Boston Celtics beat Cleveland Cavaliers in Eastern Conference semifinals

By Michael Lee
Washington Post Staff Writer
Monday, May 10, 2010

BOSTON -- One of the most poorly kept secrets of this season has been Rajon Rondo's emergence as the best player on the Boston Celtics. Rondo, a slight but speedy player with an unorthodox game, had his doubters during the Celtics' championship run in 2008 but in less than two years, he has already trumped a former league most valuable player in Kevin Garnett, a former NBA Finals MVP in Paul Pierce and another perennial all-star in Ray Allen.

And, there is no way the Celtics are tied with the Cleveland Cavaliers at two games apiece in their best-of-seven Eastern Conference semifinal series without him.

The separation between Rondo and the rest of his teammates began to show as he made his first all-star appearance this season but it was never more apparent that on Sunday night, when the fourth-year point guard channeled Celtics legends and had a performance in which he scored like Larry Bird, rebounded like Bill Russell and handed out assists like Bob Cousy.

"He was absolutely sensational," Celtics Coach Doc Rivers said of Rondo, who had 29 points, 18 rebounds and 13 assists in nearly 47 minutes to lead the Celtics to a 97-87 victory at TD Garden and was serenaded with chants of "MVP" as he shot free throws in the closing seconds.

Rondo joins a short list of players who had at least 29 points, 18 rebounds and 13 assists in a game: Wilt Chamberlain and Oscar Robertson. And for the first time this series, Cleveland's LeBron James had to settle for being the second-best player on the floor. Afterward, Rondo still deferred to Garnett, Allen and Pierce.

"I'm just trying to become a better leader. My numbers tonight were what they were, but we still go through the Big Three; they're the main focal point," Rondo said. "That's why I'm able to get so many open looks and be so aggressive."

"It's a little bit of a challenge," Rondo said of running an offense built around that trio, "But they are guys that respect me and what I do. I'm sure I wouldn't be here if they didn't want me leading this team. So, I'm very confident in what I do."

Rondo helped the Celtics bounce back from a humiliating home loss two nights before, when the Cavaliers trounced them, 124-95, and the fans booed them. In a game that essentially represented any hope of a possibly upsetting the top-seeded Cavaliers, the Celtics played with more energy and hustle, as they beat Cleveland in second-chance points, 13-0, and in fast-break points, 23-7.

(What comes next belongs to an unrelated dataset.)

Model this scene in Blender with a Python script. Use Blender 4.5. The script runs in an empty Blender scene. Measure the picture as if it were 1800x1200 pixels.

Garnett and Allen both added 18 points, but Rondo tracked down seemingly every loose ball, found his teammates for shots that even they didn't expect to get. Generously listed at 6 feet 1, Rondo finished with more rebounds than the other four Celtics starters combined and had more offensive rebounds (four) than the entire Cavaliers team (three).

"He's got a great nose for the basketball," Cavaliers Coach Mike Brown said. "He did impose his will on the game."

Rondo was on the trading block last summer, with the Celtics' president of basketball operations, Danny Ainge, upset over his work habits. Ainge held on, wisely, and signed him to a five-year, $55 million extension that already looks like a bargain.

James had a virtuoso performance in Game 3, as he had 38 points, 8 rebounds and 7 assists as the Cavaliers destroyed the Celtics. But after scoring 21 points in the first quarter of that game, James was held to just 22 for the entire game on Sunday as he appeared less engaged. He failed to attack the basket, settling for long jumpers or repeatedly leaping to make passes, even though Allen and Pierce collected fouls guarding him most of the afternoon. James didn't score the final 5 minutes 37 seconds of the game.

Shaquille O'Neal had his best game of these playoffs as he scored 17 points, muscling his way inside for dunks and layups, and kept the Celtics' big men in foul trouble. But the game turned toward Boston when O'Neal picked up his fifth foul at the start of the fourth quarter. O'Neal never returned to the game and, upset in the locker room afterward, left the arena without speaking with reporters.

"Shaq played extremely well," James said, "and I was kind of surprised not to see him back on the floor the whole fourth quarter. They definitely turned it around after that point."

With O'Neal sitting, the Celtics scored the next eight points, all from reserves Tony Allen (15 points) and Glen Davis, who helped Boston's bench outscore the Cavaliers' second unit, 23-11. Despite not having James at his best, the Cavaliers were within 86-84 when Anderson Varejao had a three-point play to cap a 10-0 fourth-quarter run. Varejao added another free throw to bring the Cavaliers within three, but Rondo thwarted the run when he found Pierce cutting to the basket for a dunk that pushed the Celtics' lead to five. Then, Rondo sneaked between Antawn Jamison (14 points) and Varejao to get another rebound and dropped a floater that gave Boston a 92-85 lead and all but secured the win.

"The kid wants it, he wants it bad," Garnett said. "He makes things so easy, to be honest. This game is just a stitch in his maturity. It's a great win for us but overall, this is a hell of a stat line."